Focus for a moment on the message of Hebrews. Some Hebrew (Jewish) Christians are slipping back toward the Old Covenant. The inspired writer therefore emphasizes Christ as the Mediator of the New Covenant which is far better than the Old. Christ’s death marks the end of the Old Covenant and the beginning of the New Covenant. Hebrews 8 exposes old worship arrangements as merely pictures—“a copy and shadow” (Hebrews 8:5). Then it captures much of the message of Hebrews in this way:
Christ has obtained a ministry that is as much more excellent than the old as the covenant He mediates is better, since it is enacted on better promises…. In speaking of a new covenant, He makes the first one obsolete. And what is becoming obsolete and growing old is ready to vanish away. (Hebrews 8:6, 13)
Christ’s new way is so far better that it makes the old ways outmoded and outdated—“obsolete… old… ready to vanish away.”
Hebrews expounds on this principle in many ways. Among them, Hebrews 13:9-16 contrasts Old Covenant arrangements with the new and better order. Apparently, some Hebrew Christians want to go back to the law’s altar and its ceremonial foods. But such foods have “not benefited” those who eat them. Instead, Christians are nourished by grace that strengthens the heart. Those who think and do otherwise are misled by “strange teachings” (Hebrews 13:9).
- The law has an altar from which worshipers eat fellowship offerings. But Christians “have an altar from which those who serve the [sacred] tent have no right to eat” (Hebrews 13:10). This new altar refers to Christ on the cross—an altar accessible to believers, not unbelievers.

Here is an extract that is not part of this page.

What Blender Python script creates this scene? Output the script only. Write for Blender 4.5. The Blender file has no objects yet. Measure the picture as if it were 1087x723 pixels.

- On the Day of Atonement, animal blood is taken into the Holy of Holies, but the body of the sacrificed animal must be burned outside the camp. This prefigures Christ’s death outside the walls of Jerusalem. It also applies to Christians: “Therefore let us go to Him outside the camp and bear the reproach He endured” (Hebrews 13:13). There was a time when Christians kept customs associated with the temple (Acts 3:1; 21:26; 22:17). But now the writer of Hebrews is signaling the end of relationships with Judaism and its old ways.